-- start --

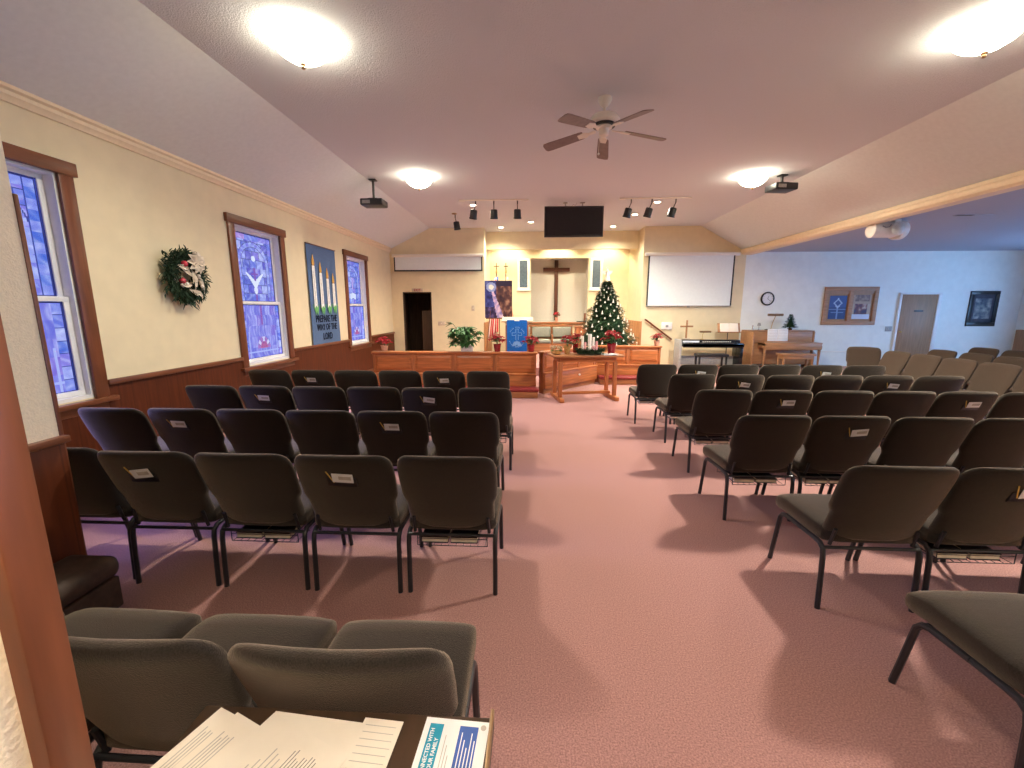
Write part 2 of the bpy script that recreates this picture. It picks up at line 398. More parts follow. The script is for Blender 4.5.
b = MB(); b.box(OX0-.09, OX0+.022, .385, .43, 0, 2.25, .004); b.box(OX1-.022, OX1+.09, .385, .43, 0, 2.25, .004); b.box(OX0-.09, OX1+.09, .385, .43, 2.23, 2.34, .004)
struct(b.build('trim_9', M['trim']), 'brown casing around the doorway the view is taken through', 'door frame')
# lobby behind the camera
b = MB(); b.box(-3.1, -3.0, -3, .3, 0, 2.7); b.box(4, 4.1, -3, .3, 0, 2.7); b.box(-3, 4, -3.1, -3, 0, 2.7)
struct(b.build('wall_lobby', M['stucco'], smooth=False), 'lobby walls behind the doorway', 'wall')
b = MB(); b.box(-3.1, 4.1, -3.1, .3, 2.6, 2.7); struct(b.build('ceiling_lobby', M['slope'], smooth=False), 'lobby ceiling behind the doorway', 'ceiling')
# projecting partition close to the doorway
PX, PY, PZ = -2.43, 1.985, .94
b = MB(); b.box(PX-.12, PX, YF, PY, 0, 3.62); struct(b.build('wall_partition', M['stucco'], smooth=False), 'short cream partition wall beside the doorway', 'wall')
b = MB(); b.box(PX, PX+.016, YF+.02, PY+.004, 0, PZ, .002); struct(b.build('trim_10', M['wains']), 'dark wainscot panel on the short partition', 'wainscot')
b = MB(); b.box(PX-.005, PX+.04, YF+.02, PY+.02, PZ, PZ+.035, .006); struct(b.build('trim_11', M['trimy']), 'cap rail of the partition wainscot', 'trim')
b = MB(); b.box(PX-.12, PX+.004, PY, PY+.022, .0, 2.15, .004); struct(b.build('trim_12', M['trim']), 'upright wooden edge board closing the partition end', 'trim')

# ------------------------------------------------------------------ stained glass windows
from mathutils import noise as mnoise
def pick(cols, x, y, k=0):
    n = .5+.62*mnoise.noise((x, y, k*3.7))+.25*mnoise.noise((x*2.3, y*2.3, k+9.1))
    n = max(0, min(.999, n))*(len(cols)-1); i = int(n); f = n-i
    return tuple(p*(1-f)+q*f for p, q in zip(cols[i], cols[i+1]))
def hsh(*a):
    v = 0
    for x in a: v = (v*131 + int(x)*7919 + 17) % 100003
    return (v*7) % 1000/1000
def mixc(a, b_, t): return tuple(x*(1-t)+y*t for x, y in zip(a, b_))
BL = [s2l(92, 108, 214), s2l(118, 134, 232), s2l(140, 154, 240), s2l(170, 180, 250), s2l(108, 104, 214), s2l(146, 136, 234), s2l(86, 122, 226), s2l(190, 198, 252)]
LEAD = s2l(48, 54, 120)
def streak(c, u, v, k):
    """mottled opalescent glass: streaks within each piece"""
    n = .5+.5*sin(u*31+3*sin(v*23+k)+k)*sin(v*17+2*sin(u*13)+k*2)
    return mixc(mixc(c, s2l(214, 220, 255), .42*n*n), s2l(78, 78, 190), .22*(1-n))
def pattern(which):
    def upper(u, v):    # v 0 bottom .. 1 top
        x, y = (u-.5)*.80, (v-.56)*.95
        r = math.hypot(x, y) if y > 0 else abs(x)
        if u < .02 or u > .98 or v < .012 or v > .985: return LEAD
        if u < .12 or u > .88 or v > .91:
            k = int(v*11)+int(u*3)*11
            if abs(v*11-round(v*11)) < .035 or .105 < u < .12 or .88 < u < .895: return mixc(LEAD, BL[0], .4)
            return streak(BL[int(hsh(k, which)*8)] if hsh(k, 3) > .12 else s2l(190, 150, 222), u, v, k)
        if .305 < r < .315 or .238 < r < .246: return mixc(LEAD, BL[0], .3)
        if .246 < r < .305: return streak(s2l(168, 180, 248) if hsh(int(math.atan2(y, x)*5), int(v*14)) > .5 else s2l(138, 140, 238), u, v, 3)
        if which == 2:       # pale dove over a violet cross
            if abs(x) < .17 and abs(y+.31-.75*abs(x)**.8) < .055*(1-abs(x)/.18)+.008: return s2l(236, 240, 255)
            if (x/.035)**2+((y+.36)/.07)**2 < 1: return s2l(232, 236, 255)
            if abs(x) < .016 and -.58 < y < -.05: return s2l(140, 96, 190)
            if abs(y+.14) < .016 and abs(x) < .07: return s2l(140, 96, 190)
            if math.hypot(x, y-.08) < .04: return s2l(226, 234, 255)
        elif which == 3:     # open book
            if abs(y+.34+abs(x)*.25) < .06 and abs(x) < .13: return s2l(228, 234, 255)
            if abs(x) < .025 and -.2 < y < .05: return s2l(190, 170, 235)
        elif abs(x) < .05 and -.5 < y < .05: return s2l(200, 160, 225)
        gy = v*8; gx = u*6.0+hsh(int(gy), which)
        k = int(gx)*17+int(gy)
        if abs(gx-round(gx)) < .022 or abs(gy-round(gy)) < .022: return mixc(LEAD, BL[0], .35)
        return streak(BL[int(hsh(int(gx), int(gy), which)*8)], u, v, k)
    def lower(u, v):
        x = u-.5
        if u < .02 or u > .98 or v < .012 or v > .985: return LEAD
        if u < .11 or u > .89:
            k = int(v*7)+int(u*9)*5
            if abs(v*7-round(v*7)) < .03: return mixc(LEAD, BL[0], .4)
            return streak(BL[int(hsh(int(v*7), int(u*9), which)*8)], u, v, k)
        if .10 < v < .13 or (.13 < u < .155 or .845 < u < .87) and v < .5: return s2l(180, 190, 250)
        if which == 2 and abs(x) < .02 and v > .62: return s2l(150, 100, 190)
        dx, dy = x*1.3, v-.17
        rr = math.hypot(dx, dy)
        if rr < .22 and dy > 0:
            a = math.atan2(dy, dx)*7/PI
            if abs(a-round(a)) < .07: return mixc(LEAD, BL[0], .4)
            return s2l(196, 110, 165) if rr < .13 else s2l(222, 214, 250) if int(a) % 2 else s2l(180, 128, 205)
        if abs(v*5-round(v*5)) < .018: return mixc(LEAD, BL[0], .3)
        k = int(v*5)
        return streak([s2l(150, 150, 242), s2l(132, 132, 232), s2l(166, 166, 246), s2l(144, 124, 226), s2l(122, 126, 228)][int(hsh(int(u*7+hsh(k)), k, which)*5)], u*1.8, v*.5, k)
    return upper, lower
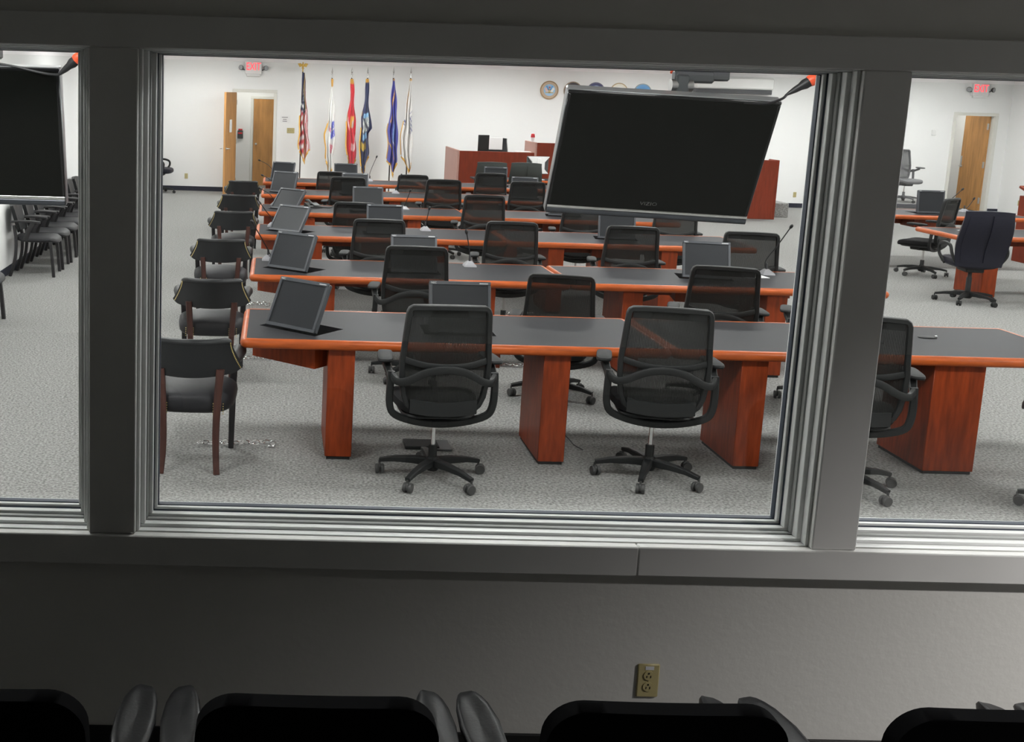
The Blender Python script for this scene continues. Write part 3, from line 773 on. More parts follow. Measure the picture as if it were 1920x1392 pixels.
# ------------------------------------------------------------------ gooseneck microphones
def mic(base, pts, label):
    """pts relative to base, ending at the head"""
    t = thing('microphone', label, 'microphone', base, 0, 'gooseneck microphones on the tables')
    obj('base', MB().add([(-.055, -.06, 0), (.055, -.06, 0), (.055, .06, 0), (-.055, .06, 0), (-.05, -.055, .014), (.05, -.055, .014), (.05, .055, .014), (-.05, .055, .014), (-.018, -.005, .045), (.018, -.005, .045), (.018, .03, .045), (-.018, .03, .045)],
        [(3, 2, 1, 0), (0, 1, 5, 4), (1, 2, 6, 5), (2, 3, 7, 6), (3, 0, 4, 7), (4, 5, 9, 8), (5, 6, 10, 9), (6, 7, 11, 10), (7, 4, 8, 11), (8, 9, 10, 11)]), 'mic_silver', t)
    P = spline([(0, .012, .04)] + pts, 6)
    obj('gooseneck', MB().tube(P, .005, 6).lathe([(.010, 0), (.010, .05), (.006, .055)], 8, T(0, .012, .04)), 'black_rubber', t)
    e = Vector(pts[-1]); dr = (P[-1] - P[-3]).normalized()
    obj('head', MB().pad((0, 0, 0), (.028, .028, .05), 1, M=dr.to_track_quat('Z', 'Y').to_matrix().to_4x4(), nu=12, nv=8).add([], []), 'black_rubber', t, T(*e))
    return t
mic((1.757, 9.76, ZT), [(-.01, 0, .15), (-.05, -.03, .31)], 'upright microphone on a grey base at the middle of the second table row')
mic((1.70, 12.30, ZT), [(.01, 0, .12), (.03, -.02, .25)], 'upright microphone at the middle of the third table row')
mic((4.41, 9.76, ZT), [(-.02, .0, .12), (.03, -.1, .28), (.06, -.25, .46)], 'tall slanting microphone on the right table of the second row')
mic((-.03, 9.80, ZT), [(.02, -.1, .06), (-.04, -.3, .2), (-.14, -.55, .40)], 'microphone leaning left over the guard chairs from the second row')
mic((.0, 12.28, ZT), [(.03, -.05, .06), (-.06, -.25, .18), (-.17, -.45, .35)], 'microphone leaning left from the third row end')
mic((.02, 14.55, ZT), [(.0, -.05, .06), (-.07, -.1, .16), (-.2, -.2, .24)], 'microphone leaning left from the fourth row end')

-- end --

**TASK OBJECTIVE:**
Say how many lines in this material hold "More", and say nothing else.

**ANSWER TO THE PROBLEM:**
2